Carabinieri recover Etruscan treasures

Marble funerary urns, statues, ceramic pots and bronze weapons

The Comando Carabinieri per la Tutela del Patrimonio Culturale, better known as the Carabinieri Art Squad, have recovered a hoard of ancient Etruscan funerary urns and other artefacts including bronze weapons which were originally found during building works in the Perugia area and trafficked illegally. The haul included 23 funerary urns from a tomb complex belonging to an already-identified aristocratic family called the Cacni.

Officials described it as one of the most important recoveries of Etruscan art ever. “It’s an extraordinary find,” said Luigi Malnati, Director-General of Antiquities with the Italian Ministry of Cultural Heritage and Activities. “It’s of incredible historical importance in its own right and it helps reconstruct the context for these objects,” he added. The Etruscans left few written documents and most of what is known of them comes from their rich funerary art.

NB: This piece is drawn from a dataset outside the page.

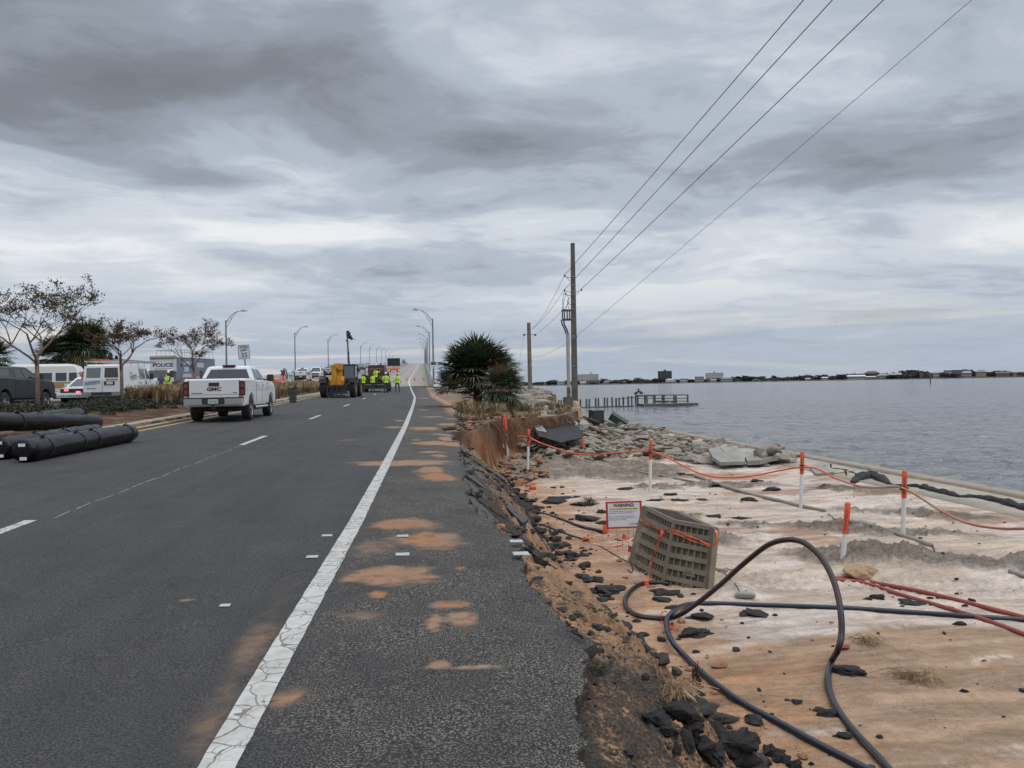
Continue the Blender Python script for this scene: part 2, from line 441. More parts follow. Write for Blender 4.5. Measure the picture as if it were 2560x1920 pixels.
# ------------------------------------------------------------------ ground sheet (one polar sheet to the horizon)
def srgb(r, g, b):
    f = lambda c: ((c/255+.055)/1.055)**2.4 if c > 10 else c/3294
    return (f(r), f(g), f(b))
def lerp(a, b, t): return a*(1-t[..., None]) + np.asarray(b)*t[..., None]
AUX = {}
def ground_color(X, Y, Z):
    sh = X.shape
    nb = fbm(X, Y, .45, 5, 200); nf = fbm(X, Y*1.0, 2.6, 5, 210, .6); ns = fbm(X*.45, Y*2.2, 1.6, 5, 220, .6)
    c = np.zeros(sh+(3,)) + np.array([.59, .50, .43])              # pale sand
    tan = sst(.05, .32, nb+.45*ns+.10); c = lerp(c, [.50, .385, .285], tan*.55)
    # orange-brown outwash in the foreground and at the foot of the bank
    lim = 8.35 + .9*sst(3.0, 5.2, X) - 1.3*sst(5.5, 8, X) + .5*fbm(X, Y, .8, 4, 231)
    fo = sst(lim+.12, lim-.14, Y)
    c = lerp(c, [.39, .265, .175], fo*np.clip(.97-.95*sst(.02, .17, nb+.6*ns), .0, 1))
    foot = sst(1.35, .1, (X-2.3-.5*sst(8, 16, Y))/1.3 + 1.1*ns + .3*nb)*sst(30, 26, Y)
    c = lerp(c, [.40, .225, .125], foot*.85)
    red = sst(.16, .30, fbm(X*.6, Y*1.3, .7, 5, 240, .55))*sst(12, 15, Y)
    c = lerp(c, [.33, .17, .095], red*.62)
    rg = rough_mask(X, Y)
    c = lerp(c, [.34, .285, .232], (rg*(.8+1.1*nf)).clip(0, 1))
    # bank and cliff: orange clay, dark bitumen crumbs, shade painted into the cliff recess
    E = np.interp(Y, EY, EX); W = np.interp(Y, EY, EW)
    bank = sst(-.3, 0, X-E+.25)*sst(1.15, .75, (X-E)/W + .3*nf)
    clay = np.zeros(sh+(3,)) + np.array([.41, .235, .135])
    clay = lerp(clay, [.36, .225, .135], sst(-.05, .3, ns)); gr_ = fbm(X, Y, 7, 5, 260, .7)+.35*fbm(X, Y, 24, 3, 261, .7); tb = (X-E)/W
    near_ = sst(24, 22.5, Y)
    
    clay = lerp(clay, [.022, .019, .018], near_*sst(.16, .05, np.abs(tb-.82+.35*nb+.2*nf)-.02+.25*gr_)*.95)
    vg_ = fbm(X*2, Y*2, 1.9, 4, 262, .65); clay = lerp(clay, [.11, .05, .028], (1-near_)*sst(-.05, .2, vg_+gr_*.4)*.85); clay = lerp(clay, [.045, .028, .02], (1-near_)*sst(28, 30, Y)*sst(-.1, .25, gr_+.3)*.7)  # brown mottling, then shade of the cliff recess painted in as dark brown
    clay = lerp(clay, [.36, .165, .08], sst(23.5, 25, Y)*.62)
    c = lerp(c, clay, bank); AUX['g'] = bank*(near_*(.60+.7*nb+.15*sst(.5, .9, tb)) + (1-near_)*.30); AUX['r'] = np.maximum(rg, bank*(.35*near_+1.0*(1-near_)))
    # verge on the high side beyond the washout
    hi = sst(23.8, 24.6, Y)*sst(E+.15, E-.15, X)*sst(.6, 1.3, X)
    vg = np.zeros(sh+(3,)) + np.array([.19, .165, .13]); vg = lerp(vg, [.30, .17, .10], sst(.0, .25, nb+.4*nf)); vg = lerp(vg, [.36, .35, .32], sst(.03, .2, ns+nb)*sst(3.5, 6, X))
    c = lerp(c, vg, hi)
    st = sst(31, 35, Y)*sst(E-.2, E+.5, X)
    c = lerp(c, [.20, .16, .125], st*.8)
    # under and beside the roads, the median
    c = lerp(c, [.05, .05, .05], (X > -8.4)*sst(E-.02, E-.12, X)*sst(24.5, 23.5, Y)*1.0)
    md = ((X < -8.4) & (X > -14.75))*1.0
    ml = np.zeros(sh+(3,)) + np.array([.085, .045, .03]); ml = lerp(ml, [.15, .10, .06], sst(.0, .3, nf)); ml = lerp(ml, [.045, .035, .025], sst(.05, .3, nb))
    ml = lerp(ml, [.19, .125, .075], sst(.9, .2, -8.6-X)*sst(-.3, .2, nf))
    c = lerp(c, ml, md)
    lf = (X < -23.2)*1.0
    c = lerp(c, [.16, .15, .09], lf)
    c = lerp(c, [.05, .05, .05], ((X <= -14.75) & (X >= -23.2))*1.0)
    return np.clip(c*(1+.10*nf[..., None]), .005, .95)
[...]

Most of the artefacts recovered by the police date from the Hellenistic period between the 3rd and 2nc century BC, when the Etruscan civilization was in decline and families like the Cacni were already under the sway of Rome. “They were certainly one of the princely families of the period and represented part of the Etruscan aristocracy that formed alliances with Rome and formed one of the most important links between Rome and the rest of ancient Italy,” Malnati said.

The marble urns are decorated with scenes of fighting centaurs, battles and the sacrifice of Iphigenia. The treasure also included statues, some originally covered in gold, bronze weapons and ceramic pots.

However, apart from the objects themselves, the haul casts a less happy light on the illegal trade in ancient artefacts, a business with a venerable tradition of its own in Italy, home to some of the richest archaeological sites in the world.

Under Italian law, ancient artefacts dug up or found by private citizens are considered to belong to the state and must be declared, but the high prices paid by collectors fuels an active illegal market in archaeological treasures.